Pakistan repairs nuclear power plant leak
Pakistani officials were forced Thursday to repair a leak in its oldest nuclear power plant, lying on the outskirts of its economic hub Karachi on the Arabian Sea coast, an official said.
"An emergency had been declared yesterday after leakage of heavy water was reported," a Karachi Nuclear Power Plant (KANUPP) official told AFP.
KANUPP is the oldest nuclear power plant in the nuclear-armed nation. It is owned and operated by state-run Pakistan Atomic Energy Commission and has been in commercial operation since 1972.
"Our staff controlled the situation after a few hours and the emergency is over," the official told AFP.

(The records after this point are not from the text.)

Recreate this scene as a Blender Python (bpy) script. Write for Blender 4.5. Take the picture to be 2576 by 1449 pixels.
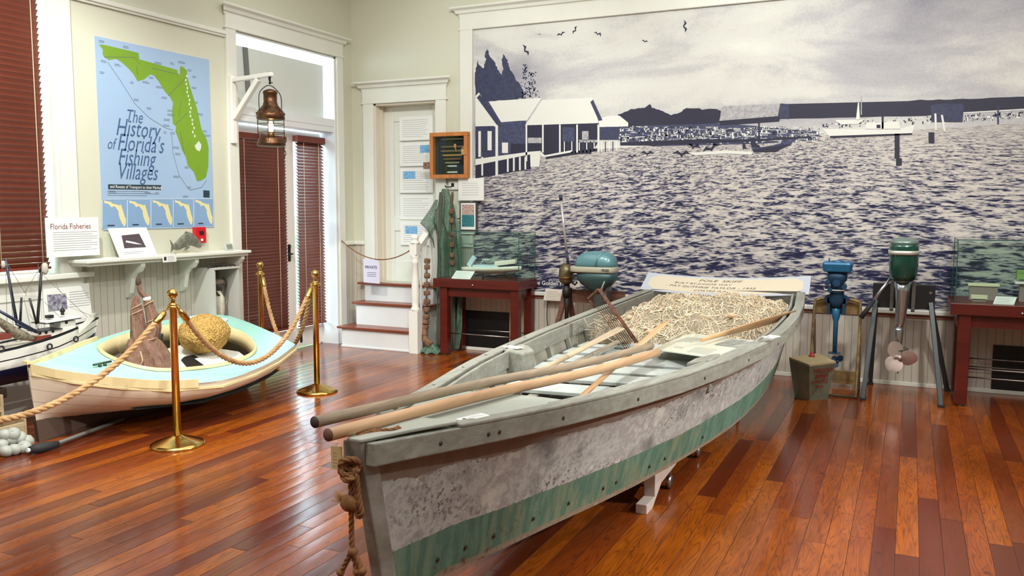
import bpy, bmesh, math, random
from mathutils import Vector, Matrix, noise
random.seed(7)
for o in list(bpy.data.objects): bpy.data.objects.remove(o)
C = bpy.context.scene.collection
SC = bpy.context.scene
PI = math.pi
# ------------------------------------------------------------------ camera
W_, H_, F_ = 2576., 1449., 2128.
EYE = Vector((0, 0, 1.55))
YAW, PITCH, ROLL = math.radians(-25.168), math.radians(-5.50), math.radians(.149)
fw = Vector((math.sin(YAW)*math.cos(PITCH), math.cos(YAW)*math.cos(PITCH), math.sin(PITCH)))
r0 = Vector((math.cos(YAW), -math.sin(YAW), 0)); u0 = r0.cross(fw)
rt = r0*math.cos(ROLL)+u0*math.sin(ROLL); up = -r0*math.sin(ROLL)+u0*math.cos(ROLL)
cd = bpy.data.cameras.new('camera'); cam = bpy.data.objects.new('camera', cd); C.objects.link(cam)
cam.matrix_world = Matrix(((rt.x, up.x, -fw.x, EYE.x), (rt.y, up.y, -fw.y, EYE.y), (rt.z, up.z, -fw.z, EYE.z), (0, 0, 0, 1)))
cd.sensor_width = 36; cd.lens = 36*F_/W_; cd.clip_start = .05
SC.camera = cam
def ray(x, y): return fw + rt*((x-W_/2)/F_) - up*((y-H_/2)/F_)
def aX(x, y, X): d = ray(x, y); return EYE+d*((X-EYE.x)/d.x)
def aY(x, y, Y): d = ray(x, y); return EYE+d*((Y-EYE.y)/d.y)
def aP(x, y, z0, a, X0):
    d = ray(x, y); return EYE+d*((z0-a*X0-EYE.z)/(d.z-a*d.x))
def aZ(x, y, z=0.): d = ray(x, y); return EYE+d*((z-EYE.z)/d.z)
# ------------------------------------------------------------------ view, world, lights
SC.view_settings.view_transform = 'Standard'; SC.view_settings.look = 'None'
SC.view_settings.gamma = 1; SC.view_settings.exposure = 0.0
SC.view_settings.use_curve_mapping = False
wd = bpy.data.worlds.new('world'); SC.world = wd; wd.use_nodes = True
bg = wd.node_tree.nodes['Background']; bg.inputs[0].default_value = (.66, .84, 1, 1); bg.inputs[1].default_value = 13
def area(loc, tgt, sx, sy, power, col=(1, .93, .84)):
    l = bpy.data.lights.new('ambient_fill', 'AREA'); l.shape = 'RECTANGLE'; l.size = sx; l.size_y = sy; l.energy = power; l.color = col
    o = bpy.data.objects.new('ambient_fill', l); C.objects.link(o); o.location = loc
    o.rotation_euler = (Vector(tgt)-Vector(loc)).to_track_quat('-Z', 'Y').to_euler()
def spot(loc, tgt, power, ang=70, rad=.05, col=(.97, 1, .94), blend=.6):
    l = bpy.data.lights.new('track_lamp', 'SPOT'); l.energy = power; l.spot_size = math.radians(ang); l.shadow_soft_size = rad; l.spot_blend = blend; l.color = col
    o = bpy.data.objects.new('track_lamp', l); C.objects.link(o); o.location = loc
    o.rotation_euler = (Vector(tgt)-Vector(loc)).to_track_quat('-Z', 'Y').to_euler()
area((-1.2, 2.6, 4.15), (-1.2, 2.6, 0), 8.0, 8.5, 270, (.98, .985, .97))  # unseen ceiling-wide soft fill, added for the ambient light
spot((-4.0, 2.8, 4.0), (-5.5, 4.6, .8), 480, 80)
spot((-3.0, 4.3, 4.1), (-4.9, 8.06, 1.6), 190, 80, .08)
spot((-1.6, 4.0, 4.1), (-2.6, 8.06, 1.9), 240, 85, .1)
spot((.6, 4.2, 4.1), (.2, 8.06, 2.1), 340, 90, .1)
spot((.9, 1.8, 4.1), (.6, 5.2, 0), 110, 80, .08)
spot((-2.2, .6, 4.1), (-3.6, 3.0, 0), 260, 75, .1)  # unseen extra lamp, added to brighten the left foreground floor
spot((-2.9, 3.4, 4.1), (-1.5, 4.6, .5), 420, 60, .04)
spot((-1.2, 2.4, 4.1), (-4.7, 4.8, .3), 260, 70, .06)
spot((4.2, 5.2, 3.5), (-.75, 4.6, .6), 1150, 34, .06)
spot((2.6, 3.2, 4.1), (-1.0, 3.4, .5), 260, 50, .06)
# ------------------------------------------------------------------ materials
def lin(c):
    return tuple(((v/255)/12.92 if v/255 <= .04045 else ((v/255+.055)/1.055)**2.4) for v in c)+(1,)
class NT:
    def __init__(s, name):
        s.m = bpy.data.materials.new(name); s.m.use_nodes = True; s.t = s.m.node_tree; s.b = s.t.nodes['Principled BSDF']
    def n(s, typ, ins=None, **kw):
        x = s.t.nodes.new('ShaderNode'+typ)
        for k, v in kw.items(): setattr(x, k, v)
        for k, v in (ins or {}).items(): s.set(x, k, v)
        return x
    def set(s, x, k, v):
        i = x.inputs[k]
        if isinstance(v, bpy.types.NodeSocket): s.t.links.new(v, i)
        elif isinstance(v, bpy.types.Node): s.t.links.new(v.outputs[0], i)
        else: i.default_value = v
    def m_(s, op, a, b=0., c=None):
        x = s.n('Math', operation=op); s.set(x, 0, a); s.set(x, 1, b)
        if c is not None: s.set(x, 2, c)
        return x.outputs[0]
    def mix(s, f, a, b):
        x = s.n('Mix', data_type='RGBA'); s.set(x, 0, f); s.set(x, 6, a); s.set(x, 7, b); return x.outputs[2]
    def ramp(s, f, stops, interp='LINEAR'):
        x = s.n('ValToRGB'); s.set(x, 0, f); e = x.color_ramp.elements; x.color_ramp.interpolation = interp
        while len(e) < len(stops): e.new(.5)
        for k, (p, c) in enumerate(stops): e[k].position = p; e[k].color = c if len(c) == 4 else tuple(c)+(1,)
        return x.outputs[0]
    def noise(s, vec, scale, detail=3, rough=.5, dist=0.):
        x = s.n('TexNoise', {'Scale': scale, 'Detail': detail, 'Roughness': rough, 'Distortion': dist}); s.set(x, 'Vector', vec); return x.outputs[0]
    def bump(s, h, st=.3, d=.01):
        x = s.n('Bump', {'Strength': st, 'Distance': d}); s.set(x, 'Height', h); s.set(s.b, 'Normal', x.outputs[0])
    def obj(s): return s.n('TexCoord').outputs['Object']
    def vec(s, v, sc): x = s.n('Mapping'); s.set(x, 'Vector', v); x.inputs['Scale'].default_value = sc; return x.outputs[0]
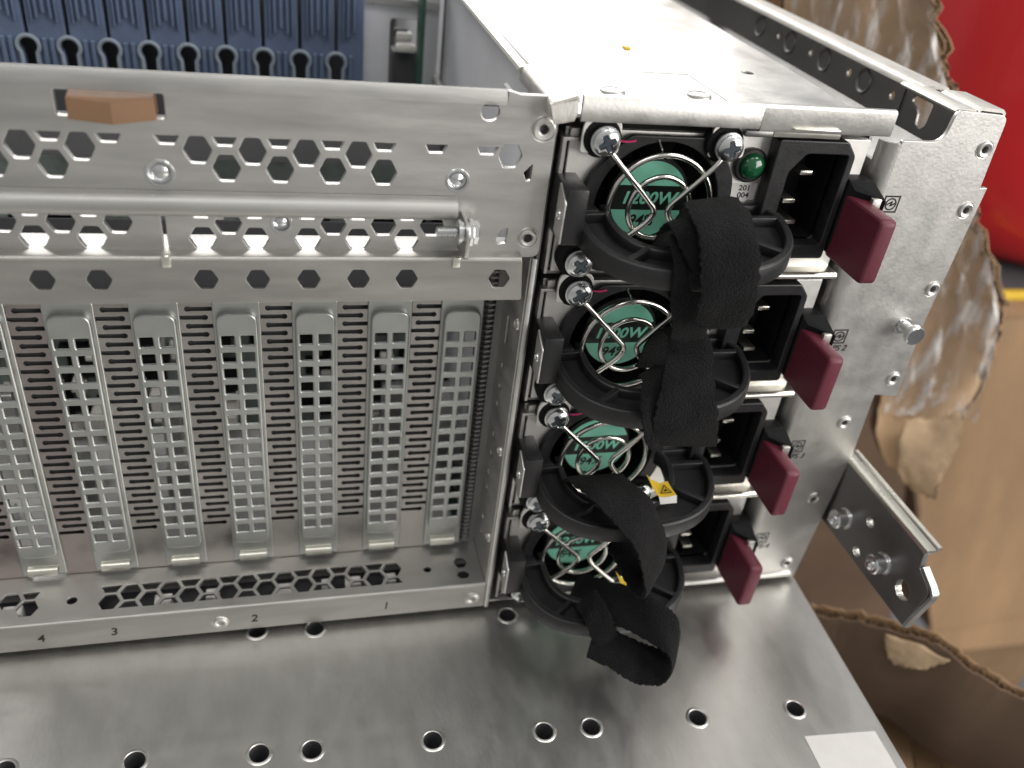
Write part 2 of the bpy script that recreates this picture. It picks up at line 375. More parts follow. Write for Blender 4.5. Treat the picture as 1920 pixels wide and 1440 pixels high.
cxs = [-13.9 - 20.32 * i for i in range(8)]
def slot_cover(cx):
    hol = []
    for r in range(14):
        z = 29.9 + 5.235 * r
        for dx in (-2.5, 2.5): hol.append(rect(cx + dx - 1.6, cx + dx + 1.6, z - 1.55, z + 1.45, .18))
    body = rpoly([(cx - 5.3, 23.6), (cx + 5.3, 23.6), (cx + 5.3, 106.2), (cx - 5.3, 106.2)], [2.4, 2.4, 3.0, 3.0], 5)
    mb = MB().plate(body, hol, 1.0, front(YS - 3.0), .45)
    mb.plate(rpoly([(cx - 5.25, 23.7), (cx + 5.25, 23.7), (cx + 5.25, 106.1), (cx - 5.25, 106.1)], [2.4, 2.4, 3.0, 3.0], 5), [rpoly([(cx - 4.5, 24.5), (cx + 4.5, 24.5), (cx + 4.5, 105.3), (cx - 4.5, 105.3)], [2, 2, 2.5, 2.5], 5)], 2.2, front(YS - 2.5), .05)
    o = emit('slot_cover', mb, 'steel_cover', CH, smooth=50)
    # tapering shoulder round the raised field, flat foot and bent tongue
    sh = MB().plate(rpoly([(cx - 6.1, 14.6), (cx + 6.1, 14.6), (cx + 6.1, 24), (cx + 6.1, 109), (cx - 6.1, 109), (cx - 6.1, 24)], .6, 2),
                    [rpoly([(cx - 4.9, 24), (cx + 4.9, 24), (cx + 4.9, 105.8), (cx - 4.9, 105.8)], [2.2, 2.2, 2.8, 2.8], 5)], .9, front(YS - 1.1), .3)
    emit('cover_base', sh, 'steel_cover', o, smooth=50)
    emit('cover_tongue', MB().strip([(YS - .2, 18.6), (YS - 2.6, 18.4), (YS - 3.0, 18.0), (YS - 3.1, 16.2)], .8, cx - 4.1, cx + 4.1), 'edge', o, smooth=50)
    return o
cover0 = slot_cover(cxs[0])
def copy_tree(o, parent, dloc):
    c = o.copy(); COL.objects.link(c)
    if parent is not None: c.parent = parent
    c.location = o.location + dloc
    ORG[c.name] = ORG[o.name] + dloc / S
    for ch in [k for k in bpy.data.objects if k.parent == o]:
        copy_tree_child(ch, c)
    return c
def copy_tree_child(o, parent):
    c = o.copy(); COL.objects.link(c); c.parent = parent
    for ch in [k for k in bpy.data.objects if k.parent == o]: copy_tree_child(ch, c)
for i in range(1, 8): copy_tree(cover0, CH, Vector((-20.32 * i * S, 0, 0)))

def slit(xo, xi, z, w=.62, bulb=.82):
    """keyhole slit from the edge xo to the bulb end at xi"""
    sg = 1 if xi > xo else -1
    p = [(xo, z - w), (xi - sg * bulb, z - w)] + [(xi + sg * bulb * math.cos(t), z + bulb * math.sin(t)) for t in [math.radians(a) for a in (-120, -80, -40, 0, 40, 80, 120)]] + [(xi - sg * bulb, z + w), (xo, z + w)]
    return p
for i in range(8):
    cx = cxs[i] - 10.16
    hol = []
    for r in range(15):
        z = 30.5 + r * 5.235
        hol.append(slit(cx - 4.6, cx + 2.1, z)); hol.append(slit(cx + 4.6, cx - 2.1, z + 2.6))
    mb = MB().plate([(cx - 4.9, 13.5), (cx + 4.9, 13.5), (cx + 4.9, 109), (cx - 4.9, 109)], hol, .5, front(YS - .2), .06)
    o = emit('spring_strip', mb, 'steel_warm' if i > 4 else 'steel_spring', CH)
    emit('slit_shade_sheet', MB().box(cx - 4.6, cx + 4.6, YS + 1.6, YS + 2.0, 14, 109), 'wallm', o)  # dark sheet added behind the slits to stand in for shade
# floor of the bay with honeycomb
fh = []
k0 = -31.4
for k in range(16):
    x = k0 - 5.68 * k
    if k % 2 == 0: fh.append(hexa(x, 10.0, 3.1, 2.95, rnd=.2)); fh.append(hexa(x, 3.4, 3.1, 2.95, bot=3.9, rnd=.2))
    else: fh.append(hexa(x, 6.7, 3.1, 2.95, rnd=.2)); fh.append(hexa(x, 13.3, 3.1, 2.95, top=13.1, rnd=.2))
for x, y in [(-144.2, 10.2), (-138.9, 6.8), (-155, 10.2), (-149.6, 6.8)]: fh.append(hexa(x, y, 3.1, 2.95, rnd=.2))
for x in (-138.9, -149.6): fh.append(hexa(x, 13.2, 2.5, 2.75, top=13.1, rnd=.2))
fh += [circ(-127.1, 8.5, 1.5, 16), circ(-19.9, 8.6, 1.25, 16), hexa(-8.6, 10.4, 2.2, 2.2, rnd=.3), hexa(-8.5, 5.0, 2.2, 1.6, rnd=.3)]
emit('bay_floor', MB().plate([(-175, 1.0), (-2.1, 1.0), (-2.1, YS + .4), (-175, YS + .4)], fh, .9, flat(13.2), .1), 'steel', CH)
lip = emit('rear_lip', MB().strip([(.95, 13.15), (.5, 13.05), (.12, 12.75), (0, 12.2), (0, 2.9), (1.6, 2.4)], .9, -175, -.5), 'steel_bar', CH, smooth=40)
for body, x in (('1', -34.3), ('2', -74.9), ('3', -115.1), ('4', -134.9)):
    vs, fs = text2d(body, 4.4, .12, .05); mb = MB().add([(x + v[0], -.06 - v[2], 7.3 + v[1]) for v in vs], fs); emit('slot_number', mb, 'ink', lip, smooth=0)
for x in (-84.9, -6.0):
    a, d = MB(), MB(); rivet(a, d, x, 7.0, 0, 2.1, .95); o = emit('lip_rivet', a, 'steel_ear', CH); emit('rivet_socket', d, 'steel_dark', o)
vs, fs = text2d('P', 3.4, 0, .02); emit('stamped_mark', MB().add([(-4.9 + v[0], YS - .05 - v[2], 19.5 + v[1]) for v in vs], fs), 'paper', CH, smooth=0)

# ---- things inside the case, seen through the holes and over the rim
emit('chassis_floor', MB().box(-300, 113.5, 1.8, 300, 2.6, 3.4), 'steel', CH)
emit('far_wall', MB().box(-300, 118, 300, 301, 3, 172), 'steel_dark', CH)
emit('left_wall', MB().box(-301, -300, 2, 300, 3, 172), 'steel', CH)
for x0, x1, y0, y1 in ((-104.5, -99.5, 7.5, 11.5), (-89.5, -85.5, 8, 12), (-68.5, -63, 6.5, 11.5), (-46.5, -41.5, 8, 12), (-54, -51.5, 9, 12), (-147, -141.5, 8, 11.8), (-34, -30, 8, 12)):
    emit('floor_glint_block', MB().box(x0, x1, y0, y1, 3.5, 9.5, .3), 'paper', CH)  # white blocks stand in for light glinting through the floor holes
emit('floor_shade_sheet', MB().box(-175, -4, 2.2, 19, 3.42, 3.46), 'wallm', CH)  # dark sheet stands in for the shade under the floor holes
mbd_ = emit('main_board', MB().box(-296, -4, 30, 296, 11, 12.6), 'pcb', CH)
emit('riser_board', MB().box(-175, -6, 92, 93.6, 13, 128), 'pcbpale', CH)
cm = MB()
for k in range(70):
    x = random.uniform(-170, -8); z = random.uniform(16, 100); w = random.uniform(1.5, 6); h = random.uniform(1.5, 7)
    cm.box(x, x + w, 92 - random.uniform(1, 14), 92, z, z + h, .2, seg=1)
emit('pale_components', cm, 'comp', mbd_)
cm = MB()
for k in range(110):
    x = random.uniform(-170, -8); z = random.uniform(16, 106); w = random.uniform(4, 12); h = random.uniform(4, 12)
    cm.box(x, x + w, 92 - random.uniform(1, 7), 92, z, z + h, .2, seg=1)
emit('dark_components', cm, 'blackm', mbd_)
cm = MB()
for k in range(40):
    x = random.uniform(-172, -10); y = random.uniform(36, 78); w = random.uniform(3, 10); h = random.uniform(4, 44)
    cm.box(x, x + w, y, y + random.uniform(3, 8), 12.6, 12.6 + h, .3, seg=1)
emit('steel_components', cm, 'steel_lid', mbd_)
emit('lit_floor_sheet', MB().box(-172, -8, 24, 88, 13, 14), 'paper', mbd_)  # white sheet put in so the lower cover holes look lit

# blue plastic guide block with keyhole slots
BG = thing('card_guide', 'row of dark blue plastic card guides with keyhole gaps inside the open server', 'card guide', (-100, 150, 3.4))
kx = [-145.1 + 13.0 * k for k in range(-3, 9)]
kh = []
for x in kx:
    kh.append([(x + 1.9, 100), (x + 1.9, 133)] + [(x + 3.1 * math.sin(t), 137.2 + 3.0 * -math.cos(t)) for t in [math.radians(a) for a in range(45, 176, 18)]] +
              [(x + .55, 141), (x + .75, 166), (x - .75, 166), (x - .55, 141)] + [(x + 3.1 * math.sin(t), 137.2 + 3.0 * -math.cos(t)) for t in [math.radians(a) for a in range(185, 316, 18)]] + [(x - 1.9, 133), (x - 1.9, 100)])
emit('guide_face', MB().plate([(-200, 90), (-31, 90), (-31, 170), (-200, 170)], kh, 4, front(150), .5), 'blue', BG)
emit('guide_backing', MB().box(-200, -31.4, 162, 166, 3.6, 168), 'greyfloor', BG)
rb = MB()
for x in kx:
    for dx, w in ((-4.3, .9), (4.3, .9), (-2.6, .5), (2.6, .5), (6.5, 1.1)):
        rb.box(x + dx - w / 2, x + dx + w / 2, 148.6, 150.2, 143 + abs(dx) * .8, 169, .25, seg=1)
    for dx in (-5.3, 5.3): rb.box(x + dx - .7, x + dx + .7, 148.8, 150.2, 100, 140, .25, seg=1)
emit('guide_ribs', rb, 'blue', BG)
for x in kx:
    ring = [(x + 3.5 * math.sin(t), 149.4, 137.2 - 3.4 * math.cos(t)) for t in [math.radians(a) for a in range(48, 313, 12)]]
    emit('keyhole_rim', MB().tube([(x + 2.5, 149.4, 112)] + ring + [(x - 2.5, 149.4, 112)], .75, 8), 'blueedge', BG)
emit('guide_base', MB().box(-200, -31.2, 150.2, 161.9, 3.5, 89.6), 'wallm', BG)
pn = emit('fan_panel', MB().plate([(-31, 20), (-2.8, 20), (-2.8, 172), (-31, 172)], [rect(-21.2, -10.6, 90, 153.5, 1.5)], 1.2, front(153), .2), 'zincwall', CH)
emit('panel_edge', MB().plate([(-31, 158.6), (-3, 157.6), (-3, 160), (-31, 161)], [], .8, front(151.6), .1), 'steel', pn)
emit('panel_block', MB().box(-19.5, -10, 156, 165, 60, 141, .5).box(-19.2, -14, 155, 158, 146.5, 149.5, .6), 'wallm', pn)
emit('panel_connector', MB().box(-18.6, -12.4, 153.5, 157, 145.2, 148.6, .8).box(-18.4, -11, 153.4, 157, 141.2, 144.2, .8), 'comp', pn)
tag(emit('circuit_board', MB().box(-11.6, -10.0, 140, 149, 12.7, 172, .1), 'pcb', loc=(-10.8, 145, 12.7)), 'thin green circuit board standing upright beside the blue card guides', 'circuit board')
emit('wall_cable', MB().tube([(-3, 168, 132), (-3, 150, 133), (-3.2, 140, 133.2)], 1.1, 8), 'comp', CH)
emit('wall_seam', MB().box(-1.6, -1.0, 150, 151.2, 20, 170), 'steel_dark', CH)

# ---- power supply cage
emit('cage_left_wall', MB().plate([(22.5, 3.4), (299, 3.4), (299, 168.8), (22.5, 171.6)], [], 1.0, side(-1.0), .1), 'zincwall', CH)
emit('cage_edge_strip', MB().strip([(-4.4, 170.6), (-4.0, 171.3), (-3.2, 171.5), (1.2, 170.4)], -1, 24, 299, lambda x, a, c: (a, x, c)), 'edge', CH)
# folded corner piece above the panel
cor = MB().strip([(-3.6, 168.0), (-3.5, 170.6), (-3.0, 171.4), (2.2, 173.1), (2.9, 172.8), (3.2, 171.6)], -.9, -4.6, 25.0, lambda x, a, c: (a, x, c))
emit('corner_fold', cor, 'steel_flange', CH, smooth=50)
emit('corner_lip', MB().loft([[(-3.6, -4.4, 170.9), (2.6, -4.4, 172.6)], [(-3.2, -5.6, 168.6), (2.8, -5.6, 170.2)], [(-2.4, -5.2, 166.6), (2.2, -5.2, 167.6)]], .8, (0, 1, 0)), 'steel_flange', CH, smooth=60)
emit('corner_brace', MB().strip([(-11.4, 171.0), (-8.8, 167.5), (-3.6, 166.8)], .8, 1.2, 9, lambda x, a, c: (a, x, c)), 'steel_dark', CH)
lid = MB().plate([(1.2, -.4), (86.3, -.4), (86.3, 20), (87.6, 60), (87.6, 298), (1.2, 298)], [circ(70.1, 45.8, 2.0, 24, 1.9)], 1.0, flat(168), .1)
lido = emit('cage_lid', lid, 'steel_lid', CH)
for x, y in ((19.1, 18.3), (42.9, 18.5)):
    emit('lid_boss', MB().lathe([(3.3, 0), (3.1, .55), (2.7, .75), (2.4, .55), (.05, .5)], (x, y, 168), (0, 0, 1), 30, cap=False), 'steel', lido)
emit('lid_crease', MB().tube([(33, 39, 168.0), (48.5, 39.3, 168.02), (49.8, 11, 168.02)], .13, 6), 'steel_dark', lido)
emit('gold_clip', MB().box(38.2, 40.2, 64, 66.6, 168, 168.7, .15), 'yellow', lido)
bar2 = MB().strip([(-.6, 172.6), (-1.6, 172.5), (-2.1, 171.9), (-2.2, 167.2), (-2.0, 166.6)], .9, 4.8, 50.5)
bar2.strip([(-.6, 172.6), (-1.6, 172.5), (-2.15, 171.9), (-2.35, 166.9), (-2.0, 166.1)], .9, 50.5, 87.3)
emit('cage_front_bar', bar2, 'steel_ear', CH, smooth=40)
emit('cage_clip', MB().box(55, 73.6, -1.6, -.6, 164.7, 166.9, .2).box(59.5, 72.2, -3.0, -2.3, 167.0, 167.35, .1), 'edge', CH)
emit('cage_clip_tip', MB().box(47, 54.6, -2.2, -.4, 164.6, 166.2, .4), 'steel_dark', CH)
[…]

"During the emergency no radioactivity was recorded. None of our staff is affected," said the official.
He said the plant had been closed for routine maintenance since October 5.
US cables leaked last year exposed the extent of long-standing American concerns about Pakistan nuclear arms safety, particularly fears that its arsenal could fall to terrorists.
Pakistan has flatly ruled out that possibility.
In May, Pakistan opened a 330-megawatt nuclear power plant at Chashma, in central Punjab province, built with China and said Beijing had been contracted to construct two more reactors in a bid to ease a crippling energy shortage.
Pakistani plans to produce 8,000 megawatts of electricity by 2025 to address an energy shortfall which triggers violent protests each summer.
The nuclear-armed Muslim nation, with a population of 167 million, produces only 80 percent of its electricity needs, starving industry that has slumped in the face of recession and three years of Taliban-linked bombings.